▶ _Short problem_: Copy exactly the lines from the start of the data below through the one that carries "p1.y), 15.42, 15.66)", and only those.

▶ _Given information_:
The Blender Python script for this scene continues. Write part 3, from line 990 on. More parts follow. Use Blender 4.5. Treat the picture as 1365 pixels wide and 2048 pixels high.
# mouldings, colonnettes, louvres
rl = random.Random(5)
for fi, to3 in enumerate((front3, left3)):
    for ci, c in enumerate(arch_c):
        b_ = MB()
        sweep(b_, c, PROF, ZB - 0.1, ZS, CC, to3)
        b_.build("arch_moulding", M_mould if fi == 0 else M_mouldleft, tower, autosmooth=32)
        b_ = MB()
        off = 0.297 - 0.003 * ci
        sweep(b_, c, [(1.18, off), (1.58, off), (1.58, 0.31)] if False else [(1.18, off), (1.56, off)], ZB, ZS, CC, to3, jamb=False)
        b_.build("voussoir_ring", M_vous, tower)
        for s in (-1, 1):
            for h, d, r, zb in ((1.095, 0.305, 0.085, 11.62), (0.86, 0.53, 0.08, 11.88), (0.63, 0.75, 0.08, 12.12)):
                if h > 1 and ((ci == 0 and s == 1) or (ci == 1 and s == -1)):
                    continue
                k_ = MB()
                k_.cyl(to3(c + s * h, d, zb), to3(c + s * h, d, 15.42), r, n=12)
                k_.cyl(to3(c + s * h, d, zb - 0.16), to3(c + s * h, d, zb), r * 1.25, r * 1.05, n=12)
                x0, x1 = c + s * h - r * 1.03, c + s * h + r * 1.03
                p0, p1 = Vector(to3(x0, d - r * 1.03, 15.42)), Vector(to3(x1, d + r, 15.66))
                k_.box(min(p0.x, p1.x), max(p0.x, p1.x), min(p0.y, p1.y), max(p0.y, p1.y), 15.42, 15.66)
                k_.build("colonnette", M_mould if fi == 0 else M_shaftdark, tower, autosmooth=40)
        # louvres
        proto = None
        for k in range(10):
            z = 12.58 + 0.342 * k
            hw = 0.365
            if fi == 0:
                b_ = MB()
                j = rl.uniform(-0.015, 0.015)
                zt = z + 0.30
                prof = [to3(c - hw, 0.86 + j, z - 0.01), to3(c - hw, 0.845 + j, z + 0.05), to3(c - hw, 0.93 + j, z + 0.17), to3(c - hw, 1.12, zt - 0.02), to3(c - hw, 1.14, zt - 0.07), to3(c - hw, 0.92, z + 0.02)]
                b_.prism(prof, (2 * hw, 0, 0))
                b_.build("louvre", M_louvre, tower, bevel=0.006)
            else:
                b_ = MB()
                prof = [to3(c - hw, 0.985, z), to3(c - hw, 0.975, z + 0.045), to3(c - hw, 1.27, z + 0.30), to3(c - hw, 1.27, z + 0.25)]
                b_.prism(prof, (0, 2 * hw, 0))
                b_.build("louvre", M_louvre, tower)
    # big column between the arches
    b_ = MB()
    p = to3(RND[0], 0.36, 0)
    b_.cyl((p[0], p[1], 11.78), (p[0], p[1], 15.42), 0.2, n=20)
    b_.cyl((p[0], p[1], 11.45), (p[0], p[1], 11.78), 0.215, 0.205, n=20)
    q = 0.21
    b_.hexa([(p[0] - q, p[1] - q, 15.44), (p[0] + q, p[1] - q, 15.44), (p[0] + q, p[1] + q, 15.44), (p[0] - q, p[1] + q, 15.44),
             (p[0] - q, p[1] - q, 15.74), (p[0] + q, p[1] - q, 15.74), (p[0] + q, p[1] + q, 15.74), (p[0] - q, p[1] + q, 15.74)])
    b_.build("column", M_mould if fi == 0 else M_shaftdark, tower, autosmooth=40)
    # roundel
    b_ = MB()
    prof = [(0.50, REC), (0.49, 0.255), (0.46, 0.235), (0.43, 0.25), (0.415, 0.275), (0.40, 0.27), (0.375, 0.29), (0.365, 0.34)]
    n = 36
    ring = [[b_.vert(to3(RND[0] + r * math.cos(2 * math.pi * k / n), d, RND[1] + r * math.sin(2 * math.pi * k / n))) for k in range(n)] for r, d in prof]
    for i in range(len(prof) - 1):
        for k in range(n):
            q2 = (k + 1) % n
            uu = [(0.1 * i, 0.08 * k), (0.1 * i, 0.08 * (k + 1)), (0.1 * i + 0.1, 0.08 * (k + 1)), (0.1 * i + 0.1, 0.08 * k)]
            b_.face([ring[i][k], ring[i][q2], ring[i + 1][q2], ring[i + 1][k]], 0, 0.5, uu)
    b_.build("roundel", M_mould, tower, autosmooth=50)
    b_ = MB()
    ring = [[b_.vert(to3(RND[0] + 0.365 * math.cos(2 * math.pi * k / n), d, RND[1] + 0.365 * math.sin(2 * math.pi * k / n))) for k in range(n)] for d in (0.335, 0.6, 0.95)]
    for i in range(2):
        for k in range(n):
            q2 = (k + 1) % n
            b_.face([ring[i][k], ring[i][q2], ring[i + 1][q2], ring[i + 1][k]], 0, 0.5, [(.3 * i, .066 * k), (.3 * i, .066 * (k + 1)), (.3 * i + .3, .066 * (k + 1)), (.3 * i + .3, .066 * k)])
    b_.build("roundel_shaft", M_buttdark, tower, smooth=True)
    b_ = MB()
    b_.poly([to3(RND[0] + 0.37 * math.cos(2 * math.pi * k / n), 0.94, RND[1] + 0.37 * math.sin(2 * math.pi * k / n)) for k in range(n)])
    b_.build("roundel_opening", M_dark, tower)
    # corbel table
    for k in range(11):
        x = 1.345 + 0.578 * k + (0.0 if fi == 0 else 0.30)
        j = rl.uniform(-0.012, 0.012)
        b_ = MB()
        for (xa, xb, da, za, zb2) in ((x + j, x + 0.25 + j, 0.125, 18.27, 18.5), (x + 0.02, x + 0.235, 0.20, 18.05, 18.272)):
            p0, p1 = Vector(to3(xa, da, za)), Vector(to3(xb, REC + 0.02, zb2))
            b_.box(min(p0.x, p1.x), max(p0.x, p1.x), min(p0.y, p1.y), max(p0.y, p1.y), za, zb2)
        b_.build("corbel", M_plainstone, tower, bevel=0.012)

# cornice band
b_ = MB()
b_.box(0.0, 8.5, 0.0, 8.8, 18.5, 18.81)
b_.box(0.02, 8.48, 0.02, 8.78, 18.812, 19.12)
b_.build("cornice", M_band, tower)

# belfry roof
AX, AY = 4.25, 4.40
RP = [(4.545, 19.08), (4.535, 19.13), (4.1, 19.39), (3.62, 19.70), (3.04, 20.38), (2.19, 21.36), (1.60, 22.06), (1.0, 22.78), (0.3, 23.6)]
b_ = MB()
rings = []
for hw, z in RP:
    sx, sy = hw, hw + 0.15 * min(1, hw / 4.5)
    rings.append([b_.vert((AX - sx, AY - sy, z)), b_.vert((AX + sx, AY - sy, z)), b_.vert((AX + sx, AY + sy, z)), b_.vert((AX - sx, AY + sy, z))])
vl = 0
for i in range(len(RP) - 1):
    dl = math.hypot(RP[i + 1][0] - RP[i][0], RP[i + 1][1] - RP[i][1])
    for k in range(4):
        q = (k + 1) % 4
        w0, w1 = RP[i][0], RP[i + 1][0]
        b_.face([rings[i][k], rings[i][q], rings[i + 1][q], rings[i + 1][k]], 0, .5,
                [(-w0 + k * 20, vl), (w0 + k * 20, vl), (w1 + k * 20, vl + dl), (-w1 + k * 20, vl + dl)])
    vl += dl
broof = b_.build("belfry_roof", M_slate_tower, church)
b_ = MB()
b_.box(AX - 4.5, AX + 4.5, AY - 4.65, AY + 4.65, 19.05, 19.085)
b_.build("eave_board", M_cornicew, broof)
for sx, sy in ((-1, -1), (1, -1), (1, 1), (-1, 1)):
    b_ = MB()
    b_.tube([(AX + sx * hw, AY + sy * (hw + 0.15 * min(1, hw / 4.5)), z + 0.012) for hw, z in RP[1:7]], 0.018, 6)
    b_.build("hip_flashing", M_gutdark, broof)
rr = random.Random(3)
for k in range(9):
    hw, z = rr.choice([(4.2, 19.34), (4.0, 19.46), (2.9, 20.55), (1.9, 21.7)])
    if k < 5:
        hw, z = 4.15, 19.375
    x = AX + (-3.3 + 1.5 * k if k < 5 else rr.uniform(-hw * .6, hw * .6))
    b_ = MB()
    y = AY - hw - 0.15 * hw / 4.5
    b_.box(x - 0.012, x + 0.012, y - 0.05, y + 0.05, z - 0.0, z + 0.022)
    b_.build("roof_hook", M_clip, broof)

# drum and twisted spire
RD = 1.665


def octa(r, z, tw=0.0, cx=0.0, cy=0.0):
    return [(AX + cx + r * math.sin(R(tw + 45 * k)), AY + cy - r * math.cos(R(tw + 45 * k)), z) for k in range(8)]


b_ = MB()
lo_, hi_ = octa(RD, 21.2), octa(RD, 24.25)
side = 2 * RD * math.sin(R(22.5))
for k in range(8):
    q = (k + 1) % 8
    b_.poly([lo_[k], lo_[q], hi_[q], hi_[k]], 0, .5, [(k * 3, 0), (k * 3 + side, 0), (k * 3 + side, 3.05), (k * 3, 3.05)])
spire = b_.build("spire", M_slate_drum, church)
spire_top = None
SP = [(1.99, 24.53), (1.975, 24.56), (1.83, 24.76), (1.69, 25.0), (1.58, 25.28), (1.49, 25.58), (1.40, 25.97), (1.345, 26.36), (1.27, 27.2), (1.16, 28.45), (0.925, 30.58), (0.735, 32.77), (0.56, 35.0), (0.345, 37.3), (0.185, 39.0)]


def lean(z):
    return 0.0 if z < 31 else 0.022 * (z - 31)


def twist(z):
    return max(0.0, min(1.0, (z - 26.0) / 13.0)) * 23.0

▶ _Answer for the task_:
The Blender Python script for this scene continues. Write part 3, from line 990 on. More parts follow. Use Blender 4.5. Treat the picture as 1365 pixels wide and 2048 pixels high.
# mouldings, colonnettes, louvres
rl = random.Random(5)
for fi, to3 in enumerate((front3, left3)):
    for ci, c in enumerate(arch_c):
        b_ = MB()
        sweep(b_, c, PROF, ZB - 0.1, ZS, CC, to3)
        b_.build("arch_moulding", M_mould if fi == 0 else M_mouldleft, tower, autosmooth=32)
        b_ = MB()
        off = 0.297 - 0.003 * ci
        sweep(b_, c, [(1.18, off), (1.58, off), (1.58, 0.31)] if False else [(1.18, off), (1.56, off)], ZB, ZS, CC, to3, jamb=False)
        b_.build("voussoir_ring", M_vous, tower)
        for s in (-1, 1):
            for h, d, r, zb in ((1.095, 0.305, 0.085, 11.62), (0.86, 0.53, 0.08, 11.88), (0.63, 0.75, 0.08, 12.12)):
                if h > 1 and ((ci == 0 and s == 1) or (ci == 1 and s == -1)):
                    continue
                k_ = MB()
                k_.cyl(to3(c + s * h, d, zb), to3(c + s * h, d, 15.42), r, n=12)
                k_.cyl(to3(c + s * h, d, zb - 0.16), to3(c + s * h, d, zb), r * 1.25, r * 1.05, n=12)
                x0, x1 = c + s * h - r * 1.03, c + s * h + r * 1.03
                p0, p1 = Vector(to3(x0, d - r * 1.03, 15.42)), Vector(to3(x1, d + r, 15.66))
                k_.box(min(p0.x, p1.x), max(p0.x, p1.x), min(p0.y, p1.y), max(p0.y, p1.y), 15.42, 15.66)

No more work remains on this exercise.